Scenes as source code
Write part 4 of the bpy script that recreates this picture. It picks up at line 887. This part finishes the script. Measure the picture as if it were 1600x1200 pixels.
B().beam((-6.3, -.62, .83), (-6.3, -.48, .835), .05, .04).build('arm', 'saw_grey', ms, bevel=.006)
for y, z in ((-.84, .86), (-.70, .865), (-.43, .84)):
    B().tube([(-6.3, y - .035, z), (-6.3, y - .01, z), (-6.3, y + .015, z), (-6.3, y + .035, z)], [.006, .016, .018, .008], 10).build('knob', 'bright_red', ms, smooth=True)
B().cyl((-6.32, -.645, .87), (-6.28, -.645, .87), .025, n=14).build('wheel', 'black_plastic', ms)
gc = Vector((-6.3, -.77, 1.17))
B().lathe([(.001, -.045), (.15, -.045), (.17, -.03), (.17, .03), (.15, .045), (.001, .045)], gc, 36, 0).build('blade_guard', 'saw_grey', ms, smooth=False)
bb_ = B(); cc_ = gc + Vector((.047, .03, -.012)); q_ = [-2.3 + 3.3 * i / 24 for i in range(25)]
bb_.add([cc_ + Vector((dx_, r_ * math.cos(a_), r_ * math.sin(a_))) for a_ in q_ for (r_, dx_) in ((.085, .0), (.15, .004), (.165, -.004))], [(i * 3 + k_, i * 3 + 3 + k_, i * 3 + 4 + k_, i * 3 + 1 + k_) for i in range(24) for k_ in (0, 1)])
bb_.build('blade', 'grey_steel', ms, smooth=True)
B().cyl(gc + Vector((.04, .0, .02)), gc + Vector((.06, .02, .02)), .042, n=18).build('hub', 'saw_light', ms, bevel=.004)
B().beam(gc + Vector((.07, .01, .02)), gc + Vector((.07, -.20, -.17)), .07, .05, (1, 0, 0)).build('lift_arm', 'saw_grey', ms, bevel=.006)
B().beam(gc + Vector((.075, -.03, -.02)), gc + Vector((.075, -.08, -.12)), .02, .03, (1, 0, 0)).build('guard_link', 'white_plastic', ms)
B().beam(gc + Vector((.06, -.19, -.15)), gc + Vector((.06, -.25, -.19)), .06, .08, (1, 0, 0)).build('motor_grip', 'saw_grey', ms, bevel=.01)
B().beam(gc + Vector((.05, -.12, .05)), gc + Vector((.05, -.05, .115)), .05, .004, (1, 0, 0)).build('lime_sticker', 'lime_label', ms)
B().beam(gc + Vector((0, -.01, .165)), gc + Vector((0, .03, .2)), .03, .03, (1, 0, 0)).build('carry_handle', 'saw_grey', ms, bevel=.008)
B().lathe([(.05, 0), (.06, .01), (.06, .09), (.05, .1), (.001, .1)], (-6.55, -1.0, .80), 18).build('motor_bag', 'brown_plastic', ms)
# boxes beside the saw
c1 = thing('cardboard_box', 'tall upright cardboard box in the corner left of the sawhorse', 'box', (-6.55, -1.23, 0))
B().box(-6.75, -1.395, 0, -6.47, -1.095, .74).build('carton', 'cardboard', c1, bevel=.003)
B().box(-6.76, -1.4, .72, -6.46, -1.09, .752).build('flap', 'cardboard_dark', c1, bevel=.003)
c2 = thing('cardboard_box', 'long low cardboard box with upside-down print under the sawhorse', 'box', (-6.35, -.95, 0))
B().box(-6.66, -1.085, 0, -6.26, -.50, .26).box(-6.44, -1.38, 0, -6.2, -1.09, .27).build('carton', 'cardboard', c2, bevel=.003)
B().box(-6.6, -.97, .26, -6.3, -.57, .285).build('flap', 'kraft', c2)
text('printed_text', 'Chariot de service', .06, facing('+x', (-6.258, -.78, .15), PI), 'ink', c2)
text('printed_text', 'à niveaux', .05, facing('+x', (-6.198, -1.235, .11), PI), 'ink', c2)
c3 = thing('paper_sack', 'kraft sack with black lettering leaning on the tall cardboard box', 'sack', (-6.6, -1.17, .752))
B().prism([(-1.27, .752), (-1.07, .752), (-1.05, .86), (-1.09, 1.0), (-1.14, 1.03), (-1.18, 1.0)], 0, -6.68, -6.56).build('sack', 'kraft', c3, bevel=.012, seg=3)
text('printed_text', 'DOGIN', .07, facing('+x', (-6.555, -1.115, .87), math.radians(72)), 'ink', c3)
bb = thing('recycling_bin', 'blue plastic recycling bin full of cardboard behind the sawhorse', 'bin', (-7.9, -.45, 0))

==

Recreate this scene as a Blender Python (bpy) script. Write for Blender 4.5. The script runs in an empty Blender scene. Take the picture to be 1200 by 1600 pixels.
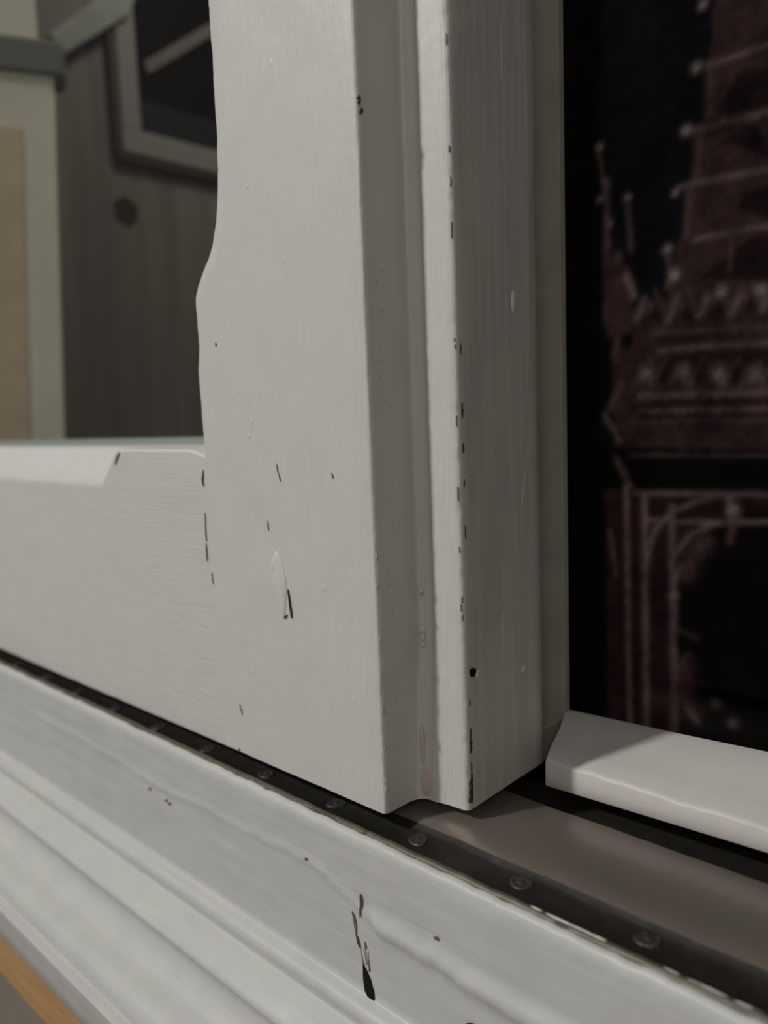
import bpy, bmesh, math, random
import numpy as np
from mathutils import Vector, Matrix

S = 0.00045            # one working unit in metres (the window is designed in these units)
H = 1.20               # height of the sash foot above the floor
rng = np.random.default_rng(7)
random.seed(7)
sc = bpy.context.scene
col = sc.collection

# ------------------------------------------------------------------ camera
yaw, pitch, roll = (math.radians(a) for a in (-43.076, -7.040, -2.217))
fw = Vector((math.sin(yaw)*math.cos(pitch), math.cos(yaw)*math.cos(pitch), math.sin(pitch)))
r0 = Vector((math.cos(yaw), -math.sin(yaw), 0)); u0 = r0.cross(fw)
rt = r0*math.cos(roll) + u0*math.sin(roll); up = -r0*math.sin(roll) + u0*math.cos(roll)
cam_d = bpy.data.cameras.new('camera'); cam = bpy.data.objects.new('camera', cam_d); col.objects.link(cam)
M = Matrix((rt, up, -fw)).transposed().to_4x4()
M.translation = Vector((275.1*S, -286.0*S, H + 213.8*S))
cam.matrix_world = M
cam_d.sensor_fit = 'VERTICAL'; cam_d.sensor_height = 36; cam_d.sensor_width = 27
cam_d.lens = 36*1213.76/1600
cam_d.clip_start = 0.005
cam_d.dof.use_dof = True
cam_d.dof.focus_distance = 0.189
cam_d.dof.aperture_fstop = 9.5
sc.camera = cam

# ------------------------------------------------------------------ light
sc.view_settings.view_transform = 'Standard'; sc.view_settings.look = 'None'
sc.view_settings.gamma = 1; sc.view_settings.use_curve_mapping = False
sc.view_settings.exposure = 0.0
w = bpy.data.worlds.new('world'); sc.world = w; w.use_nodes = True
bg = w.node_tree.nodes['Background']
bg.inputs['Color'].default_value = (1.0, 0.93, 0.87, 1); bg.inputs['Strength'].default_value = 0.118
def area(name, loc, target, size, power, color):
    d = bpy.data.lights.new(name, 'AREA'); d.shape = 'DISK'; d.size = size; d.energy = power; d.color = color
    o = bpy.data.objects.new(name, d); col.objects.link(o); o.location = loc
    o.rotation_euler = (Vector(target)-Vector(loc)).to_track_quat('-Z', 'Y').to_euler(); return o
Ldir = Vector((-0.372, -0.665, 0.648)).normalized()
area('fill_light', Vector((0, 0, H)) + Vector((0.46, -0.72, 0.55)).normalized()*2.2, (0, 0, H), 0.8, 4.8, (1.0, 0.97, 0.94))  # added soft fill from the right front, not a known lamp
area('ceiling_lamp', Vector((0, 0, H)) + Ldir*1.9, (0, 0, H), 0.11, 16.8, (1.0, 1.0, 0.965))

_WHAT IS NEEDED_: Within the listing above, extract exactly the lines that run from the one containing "Recreate this scene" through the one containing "sc.camera = cam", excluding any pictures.

_TASK SOLUTION_:
Recreate this scene as a Blender Python (bpy) script. Write for Blender 4.5. The script runs in an empty Blender scene. Take the picture to be 1200 by 1600 pixels.
import bpy, bmesh, math, random
import numpy as np
from mathutils import Vector, Matrix

S = 0.00045            # one working unit in metres (the window is designed in these units)
H = 1.20               # height of the sash foot above the floor
rng = np.random.default_rng(7)
random.seed(7)
sc = bpy.context.scene
col = sc.collection

# ------------------------------------------------------------------ camera
yaw, pitch, roll = (math.radians(a) for a in (-43.076, -7.040, -2.217))
fw = Vector((math.sin(yaw)*math.cos(pitch), math.cos(yaw)*math.cos(pitch), math.sin(pitch)))
r0 = Vector((math.cos(yaw), -math.sin(yaw), 0)); u0 = r0.cross(fw)
rt = r0*math.cos(roll) + u0*math.sin(roll); up = -r0*math.sin(roll) + u0*math.cos(roll)
cam_d = bpy.data.cameras.new('camera'); cam = bpy.data.objects.new('camera', cam_d); col.objects.link(cam)
M = Matrix((rt, up, -fw)).transposed().to_4x4()
M.translation = Vector((275.1*S, -286.0*S, H + 213.8*S))
cam.matrix_world = M
cam_d.sensor_fit = 'VERTICAL'; cam_d.sensor_height = 36; cam_d.sensor_width = 27
cam_d.lens = 36*1213.76/1600
cam_d.clip_start = 0.005
cam_d.dof.use_dof = True
cam_d.dof.focus_distance = 0.189
cam_d.dof.aperture_fstop = 9.5
sc.camera = cam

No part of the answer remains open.